DaveC426913 said:
I can intuit the answer but I can't formalize it.
So far nobody formalized it, so let it be me. Let me denote the mass on the left as ##m_1## and the mass on the right as ##m_2##. The corresponding gravitational potential energies are
$$V_1=m_1gz_1, \;\;\; V_2=m_2gz_2$$
where ##z## is the vertical position coordinate. The potential energy of the elastic spring is
$$V_{\rm spring}=\frac{k}{2}(L-L_0)^2$$
where ##L## is the length of the spring and ##L_0## is its length when no external forces act on it. Since ##L=const-z_1-z_2##, the total potential energy is the sum of all three potential energies
$$V=m_1gz_1 + m_2gz_2 + \frac{k}{2}(-z_1-z_2+c)^2$$
where ##c## is a constant. The forces on the first and the second weight are ##-\partial V/\partial z_1## and ##-\partial V/\partial z_2##, respectively.

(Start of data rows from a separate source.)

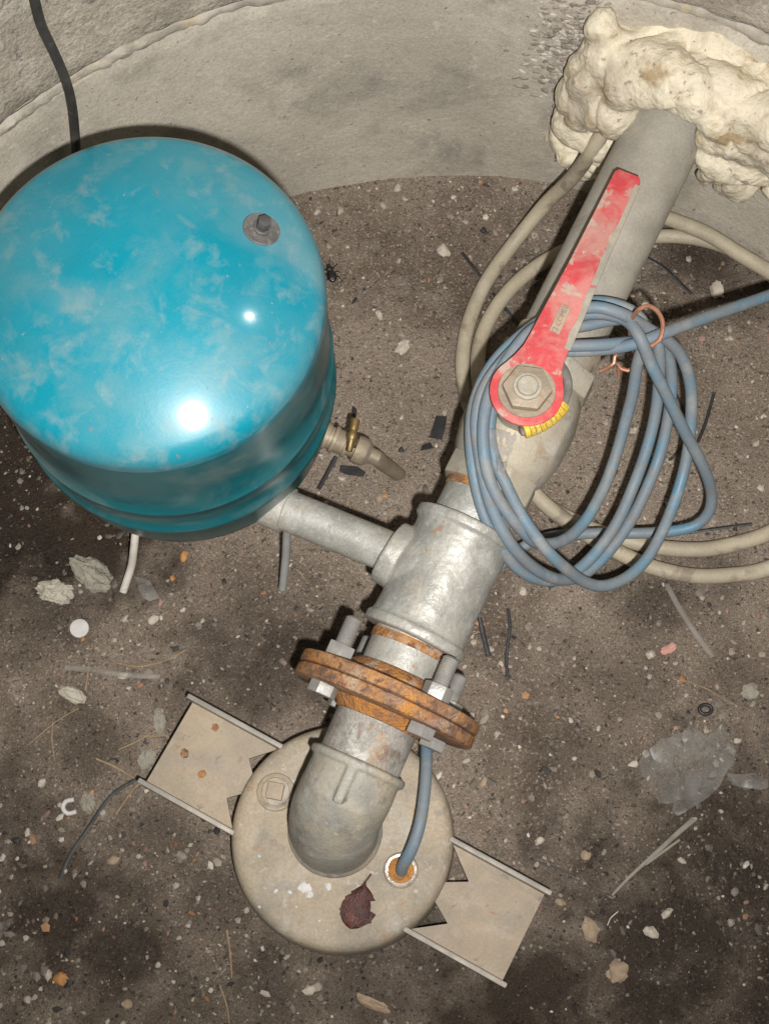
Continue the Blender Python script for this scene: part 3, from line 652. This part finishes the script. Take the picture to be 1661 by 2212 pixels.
# copper tie round the bundle
tw = [(1362, 735, .202), (1361, 712, .218), (1364, 690, .240), (1380, 668, .2545), (1400, 660, .2555), (1418, 670, .252), (1430, 690, .246), (1431, 712, .2405), (1424, 734, .236), (1405, 748, .235)]
T = thing('wire_tie', 'bare copper wire twisted round the blue cable coil', 'wire', at(1400, 720, .2))
obj('loop', tube([at(*p) for p in tw], .0018, 8, .003), 'copper', T)
obj('twisted_end', tube([at(*p) for p in [(1362, 735, .202), (1368, 752, .190), (1373, 772, .182), (1370, 790, .178), (1356, 800, .176), (1342, 796, .176), (1335, 786, .177), (1336, 800, .172), (1337, 812, .168)]], .0018, 8, .003), 'copper', T)
obj('twisted_end', tube([at(*p) for p in [(1385, 742, .205), (1360, 750, .195), (1336, 758, .186), (1328, 770, .182), (1326, 784, .180), (1312, 794, .176), (1297, 801, .172)]], .0018, 8, .003), 'copper', T)

CR = .0072
cream = [(1315, 262, .19), (1292, 300, .172), (1275, 330, .155), (1235, 385, .10), (1180, 440, .05), (1110, 525, .018), (1050, 610, .012), (1014, 690, .011), (1000, 765, .011), (1004, 835, .011), (1030, 920, .011), (1080, 1000, .011), (1140, 1062, .011), (1220, 1115, .011), (1310, 1155, .011),
         (1420, 1182, .011), (1520, 1186, .011), (1600, 1172, .012), (1665, 1150, .013), (1780, 1080, .012), (1850, 960, .012), (1845, 800, .012), (1780, 680, .014), (1661, 590, .018), (1600, 548, .021), (1530, 520, .022), (1460, 511, .020), (1380, 511, .014), (1290, 520, .012), (1205, 548, .011), (1130, 596, .011), (1072, 660, .011), (1038, 735, .011), (1034, 820, .0245),
         (1058, 910, .0255), (1110, 1000, .0255), (1160, 1072, .0255), (1230, 1130, .0245), (1310, 1180, .0255), (1400, 1222, .013), (1490, 1243, .011), (1580, 1243, .011), (1665, 1226, .011), (1790, 1160, .012), (1880, 1040, .012), (1900, 880, .012), (1830, 720, .013), (1700, 612, .028), (1600, 550, .036), (1530, 506, .037), (1450, 474, .034), (1390, 455, .026)]
cable('cream_cable', cream, CR, 'cream', 'thick cream cable coiled on the dirt under the pipe, from the foam', 14)
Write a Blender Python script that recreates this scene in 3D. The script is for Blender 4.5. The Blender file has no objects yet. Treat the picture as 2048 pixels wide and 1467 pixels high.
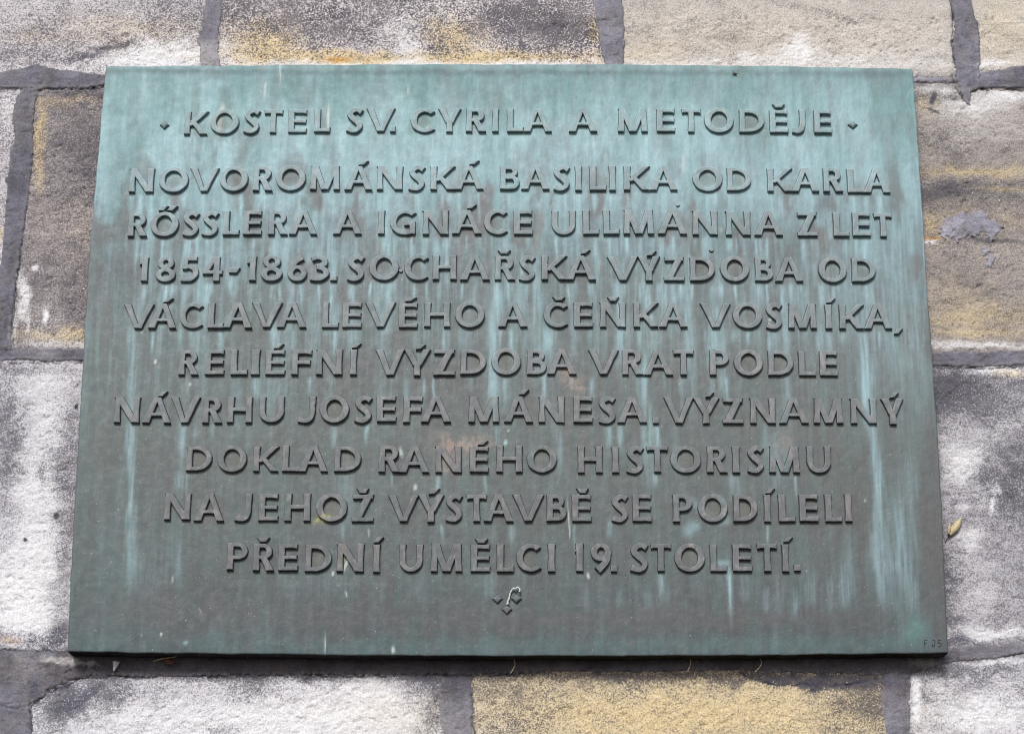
import bpy, math, random
import numpy as np
from mathutils import Vector, Matrix
from mathutils.geometry import delaunay_2d_cdt

random.seed(7)
R = math.radians
SC = bpy.context.scene
COL = SC.collection
ZC = 2.6            # height of the plaque's centre above ground level, metres
PY = -0.034         # y of the plaque's front face; the wall face is y = 0
# ------------------------------------------------------------------ camera
CAM = [0.002609, -2.459486, 1.798057, 0.310085, -0.000681, -0.001629]
cd = bpy.data.cameras.new('camera'); cam = bpy.data.objects.new('camera', cd); COL.objects.link(cam)
SC.camera = cam
cd.sensor_width = 36; cd.lens = 36*4300/2048; cd.clip_start = .05; cd.clip_end = 200
_a, _b, _c = CAM[3:6]
_M = (Matrix.Rotation(_b, 4, 'Z') @ Matrix.Rotation(_a, 4, 'X') @ Matrix.Rotation(_c, 4, 'Y'))
cam.matrix_world = Matrix.Translation(CAM[:3]) @ _M @ Matrix.Rotation(R(90), 4, 'X')
# ------------------------------------------------------------------ sky and sun (soft, bright overcast)
SUN_EL, SUN_ROT = R(33), R(190)
w = bpy.data.worlds.new('World'); SC.world = w; w.use_nodes = True
nt = w.node_tree; nt.nodes.clear()
sky = nt.nodes.new('ShaderNodeTexSky'); sky.sky_type = 'NISHITA'; sky.sun_disc = False
sky.sun_elevation = SUN_EL; sky.sun_rotation = SUN_ROT; sky.air_density = .7; sky.dust_density = 2; sky.ozone_density = 1
bg = nt.nodes.new('ShaderNodeBackground'); bg.inputs[1].default_value = .062
wo = nt.nodes.new('ShaderNodeOutputWorld'); nt.links.new(sky.outputs[0], bg.inputs[0]); nt.links.new(bg.outputs[0], wo.inputs[0])
sd = bpy.data.lights.new('sun', 'SUN'); sd.energy = 1.5; sd.angle = R(16); sd.color = (1, .99, .975)
so = bpy.data.objects.new('sun', sd); COL.objects.link(so)
_d = Vector((math.sin(SUN_ROT)*math.cos(SUN_EL), math.cos(SUN_ROT)*math.cos(SUN_EL), math.sin(SUN_EL)))
so.rotation_euler = _d.to_track_quat('Z', 'Y').to_euler(); so.location = _d*6
SC.view_settings.view_transform = 'Standard'; SC.view_settings.look = 'None'
SC.view_settings.exposure = .97; SC.view_settings.gamma = 1
SC.cycles.max_bounces = 5; SC.cycles.diffuse_bounces = 2; SC.cycles.filter_width = 1.0

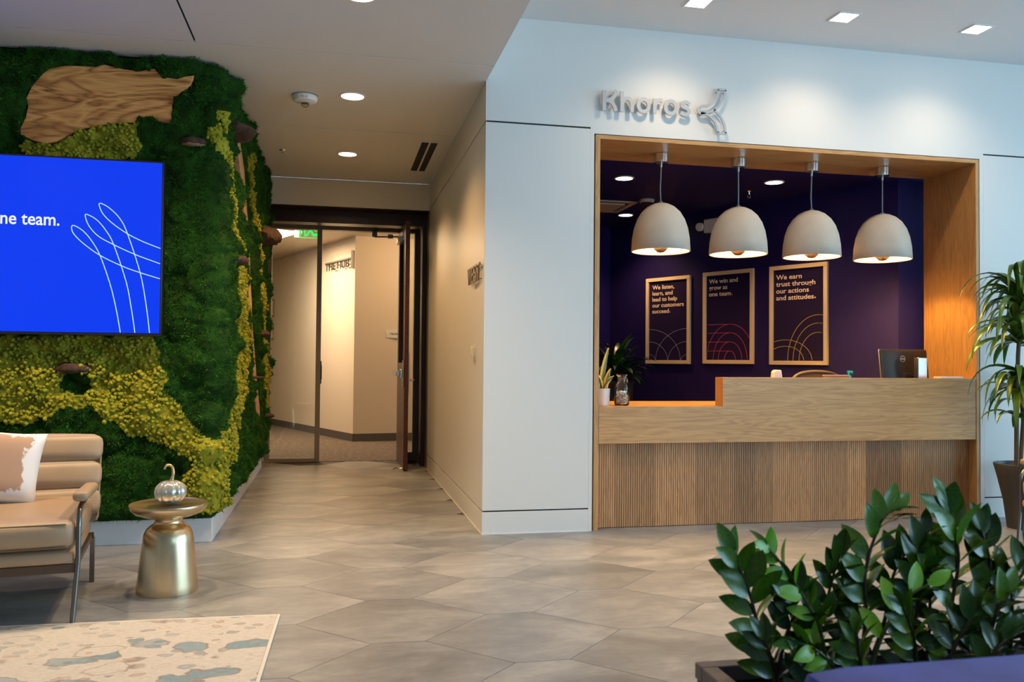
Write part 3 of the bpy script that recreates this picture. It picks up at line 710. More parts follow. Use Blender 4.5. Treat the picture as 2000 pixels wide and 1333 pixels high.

In the static case they vanish, so
$$ \frac{\partial V}{\partial z_1} = m_1g -k(-z_1-z_2+c)=0$$
$$ \frac{\partial V}{\partial z_2} = m_2g -k(-z_1-z_2+c)=0$$
Both equations can be simultaneously satisfied only if ##m_1=m_2##. In that case the two equations are equivalent, leading to
$$c-z_1-z_2=m_1g/k=m_2g/k$$
We see that the total elongation ##c-z_1-z_2## of the spring is as if only one of the weights with mass ##m_1## or ##m_2## was stretching it.